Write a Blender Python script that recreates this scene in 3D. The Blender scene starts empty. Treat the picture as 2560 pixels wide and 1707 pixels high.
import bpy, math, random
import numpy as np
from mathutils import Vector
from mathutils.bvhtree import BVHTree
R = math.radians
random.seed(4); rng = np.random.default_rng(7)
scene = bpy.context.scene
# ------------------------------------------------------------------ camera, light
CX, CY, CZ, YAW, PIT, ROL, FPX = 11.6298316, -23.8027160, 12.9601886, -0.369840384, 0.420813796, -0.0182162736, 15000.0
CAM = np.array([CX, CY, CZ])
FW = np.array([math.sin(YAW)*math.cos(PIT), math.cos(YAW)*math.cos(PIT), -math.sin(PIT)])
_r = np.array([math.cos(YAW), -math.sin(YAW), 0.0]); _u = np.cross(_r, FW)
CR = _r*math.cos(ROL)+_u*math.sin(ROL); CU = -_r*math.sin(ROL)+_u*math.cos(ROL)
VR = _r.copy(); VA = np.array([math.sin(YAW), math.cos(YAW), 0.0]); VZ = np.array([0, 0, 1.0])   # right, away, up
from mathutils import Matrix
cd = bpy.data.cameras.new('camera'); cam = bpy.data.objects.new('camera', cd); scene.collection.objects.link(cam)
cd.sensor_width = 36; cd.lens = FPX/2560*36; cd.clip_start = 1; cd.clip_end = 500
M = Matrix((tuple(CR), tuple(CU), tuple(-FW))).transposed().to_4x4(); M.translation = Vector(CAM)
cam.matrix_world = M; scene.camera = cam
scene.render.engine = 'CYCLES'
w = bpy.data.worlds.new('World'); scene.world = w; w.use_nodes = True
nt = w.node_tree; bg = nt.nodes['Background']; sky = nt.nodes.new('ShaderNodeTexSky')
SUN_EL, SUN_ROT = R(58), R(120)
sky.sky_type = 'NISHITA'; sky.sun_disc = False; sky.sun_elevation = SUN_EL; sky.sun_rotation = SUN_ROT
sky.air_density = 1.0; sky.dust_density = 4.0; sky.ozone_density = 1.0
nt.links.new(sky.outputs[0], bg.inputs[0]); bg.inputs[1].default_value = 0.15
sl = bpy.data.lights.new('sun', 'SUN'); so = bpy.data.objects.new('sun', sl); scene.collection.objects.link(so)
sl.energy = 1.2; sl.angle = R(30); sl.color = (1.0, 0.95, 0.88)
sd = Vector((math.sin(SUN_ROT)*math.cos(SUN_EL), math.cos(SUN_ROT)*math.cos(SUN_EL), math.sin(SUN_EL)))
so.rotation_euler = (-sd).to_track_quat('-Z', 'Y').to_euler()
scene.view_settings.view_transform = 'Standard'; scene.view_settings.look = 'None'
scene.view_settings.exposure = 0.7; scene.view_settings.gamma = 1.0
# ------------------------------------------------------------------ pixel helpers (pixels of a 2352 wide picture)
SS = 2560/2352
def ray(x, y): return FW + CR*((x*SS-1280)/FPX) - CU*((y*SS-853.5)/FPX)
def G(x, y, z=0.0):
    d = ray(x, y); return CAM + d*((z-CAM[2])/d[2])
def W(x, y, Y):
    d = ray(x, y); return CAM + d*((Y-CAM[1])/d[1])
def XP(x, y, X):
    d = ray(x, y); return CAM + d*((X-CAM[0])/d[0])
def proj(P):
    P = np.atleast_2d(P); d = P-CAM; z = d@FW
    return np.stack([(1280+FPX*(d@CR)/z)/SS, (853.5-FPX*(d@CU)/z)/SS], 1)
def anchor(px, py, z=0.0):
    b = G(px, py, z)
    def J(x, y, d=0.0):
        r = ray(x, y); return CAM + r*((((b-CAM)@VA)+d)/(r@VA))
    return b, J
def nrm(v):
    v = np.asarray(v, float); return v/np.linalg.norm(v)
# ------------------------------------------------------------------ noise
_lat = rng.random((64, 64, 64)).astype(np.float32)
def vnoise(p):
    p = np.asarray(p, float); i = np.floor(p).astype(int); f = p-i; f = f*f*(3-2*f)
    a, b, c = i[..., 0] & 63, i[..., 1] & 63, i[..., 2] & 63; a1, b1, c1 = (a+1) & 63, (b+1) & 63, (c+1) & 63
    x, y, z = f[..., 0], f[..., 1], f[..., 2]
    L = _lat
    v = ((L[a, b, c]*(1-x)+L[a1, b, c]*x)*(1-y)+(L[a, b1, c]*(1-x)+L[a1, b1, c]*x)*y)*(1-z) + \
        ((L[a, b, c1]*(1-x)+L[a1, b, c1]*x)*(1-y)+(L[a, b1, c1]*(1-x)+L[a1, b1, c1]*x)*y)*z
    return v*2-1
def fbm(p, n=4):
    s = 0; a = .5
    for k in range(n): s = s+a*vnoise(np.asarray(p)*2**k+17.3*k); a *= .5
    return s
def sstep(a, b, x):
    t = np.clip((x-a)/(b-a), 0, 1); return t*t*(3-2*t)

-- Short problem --
Reproduce the material above exactly; please quote every line of it.

-- Response to this exercise --
Write a Blender Python script that recreates this scene in 3D. The Blender scene starts empty. Treat the picture as 2560 pixels wide and 1707 pixels high.
import bpy, math, random
import numpy as np
from mathutils import Vector
from mathutils.bvhtree import BVHTree
R = math.radians
random.seed(4); rng = np.random.default_rng(7)
scene = bpy.context.scene
# ------------------------------------------------------------------ camera, light
CX, CY, CZ, YAW, PIT, ROL, FPX = 11.6298316, -23.8027160, 12.9601886, -0.369840384, 0.420813796, -0.0182162736, 15000.0
CAM = np.array([CX, CY, CZ])
FW = np.array([math.sin(YAW)*math.cos(PIT), math.cos(YAW)*math.cos(PIT), -math.sin(PIT)])
_r = np.array([math.cos(YAW), -math.sin(YAW), 0.0]); _u = np.cross(_r, FW)
CR = _r*math.cos(ROL)+_u*math.sin(ROL); CU = -_r*math.sin(ROL)+_u*math.cos(ROL)
VR = _r.copy(); VA = np.array([math.sin(YAW), math.cos(YAW), 0.0]); VZ = np.array([0, 0, 1.0])   # right, away, up
from mathutils import Matrix
cd = bpy.data.cameras.new('camera'); cam = bpy.data.objects.new('camera', cd); scene.collection.objects.link(cam)
cd.sensor_width = 36; cd.lens = FPX/2560*36; cd.clip_start = 1; cd.clip_end = 500
M = Matrix((tuple(CR), tuple(CU), tuple(-FW))).transposed().to_4x4(); M.translation = Vector(CAM)
cam.matrix_world = M; scene.camera = cam
scene.render.engine = 'CYCLES'
w = bpy.data.worlds.new('World'); scene.world = w; w.use_nodes = True
nt = w.node_tree; bg = nt.nodes['Background']; sky = nt.nodes.new('ShaderNodeTexSky')
SUN_EL, SUN_ROT = R(58), R(120)
sky.sky_type = 'NISHITA'; sky.sun_disc = False; sky.sun_elevation = SUN_EL; sky.sun_rotation = SUN_ROT
sky.air_density = 1.0; sky.dust_density = 4.0; sky.ozone_density = 1.0
nt.links.new(sky.outputs[0], bg.inputs[0]); bg.inputs[1].default_value = 0.15
sl = bpy.data.lights.new('sun', 'SUN'); so = bpy.data.objects.new('sun', sl); scene.collection.objects.link(so)
sl.energy = 1.2; sl.angle = R(30); sl.color = (1.0, 0.95, 0.88)
sd = Vector((math.sin(SUN_ROT)*math.cos(SUN_EL), math.cos(SUN_ROT)*math.cos(SUN_EL), math.sin(SUN_EL)))
so.rotation_euler = (-sd).to_track_quat('-Z', 'Y').to_euler()
scene.view_settings.view_transform = 'Standard'; scene.view_settings.look = 'None'
scene.view_settings.exposure = 0.7; scene.view_settings.gamma = 1.0
# ------------------------------------------------------------------ pixel helpers (pixels of a 2352 wide picture)
SS = 2560/2352
def ray(x, y): return FW + CR*((x*SS-1280)/FPX) - CU*((y*SS-853.5)/FPX)
def G(x, y, z=0.0):
    d = ray(x, y); return CAM + d*((z-CAM[2])/d[2])
def W(x, y, Y):
    d = ray(x, y); return CAM + d*((Y-CAM[1])/d[1])
def XP(x, y, X):
    d = ray(x, y); return CAM + d*((X-CAM[0])/d[0])
def proj(P):
    P = np.atleast_2d(P); d = P-CAM; z = d@FW
    return np.stack([(1280+FPX*(d@CR)/z)/SS, (853.5-FPX*(d@CU)/z)/SS], 1)
def anchor(px, py, z=0.0):
    b = G(px, py, z)
    def J(x, y, d=0.0):
        r = ray(x, y); return CAM + r*((((b-CAM)@VA)+d)/(r@VA))
    return b, J
def nrm(v):
    v = np.asarray(v, float); return v/np.linalg.norm(v)
# ------------------------------------------------------------------ noise
_lat = rng.random((64, 64, 64)).astype(np.float32)
def vnoise(p):
    p = np.asarray(p, float); i = np.floor(p).astype(int); f = p-i; f = f*f*(3-2*f)
    a, b, c = i[..., 0] & 63, i[..., 1] & 63, i[..., 2] & 63; a1, b1, c1 = (a+1) & 63, (b+1) & 63, (c+1) & 63
    x, y, z = f[..., 0], f[..., 1], f[..., 2]
    L = _lat
    v = ((L[a, b, c]*(1-x)+L[a1, b, c]*x)*(1-y)+(L[a, b1, c]*(1-x)+L[a1, b1, c]*x)*y)*(1-z) + \
        ((L[a, b, c1]*(1-x)+L[a1, b, c1]*x)*(1-y)+(L[a, b1, c1]*(1-x)+L[a1, b1, c1]*x)*y)*z
    return v*2-1
def fbm(p, n=4):
    s = 0; a = .5
    for k in range(n): s = s+a*vnoise(np.asarray(p)*2**k+17.3*k); a *= .5
    return s
def sstep(a, b, x):
    t = np.clip((x-a)/(b-a), 0, 1); return t*t*(3-2*t)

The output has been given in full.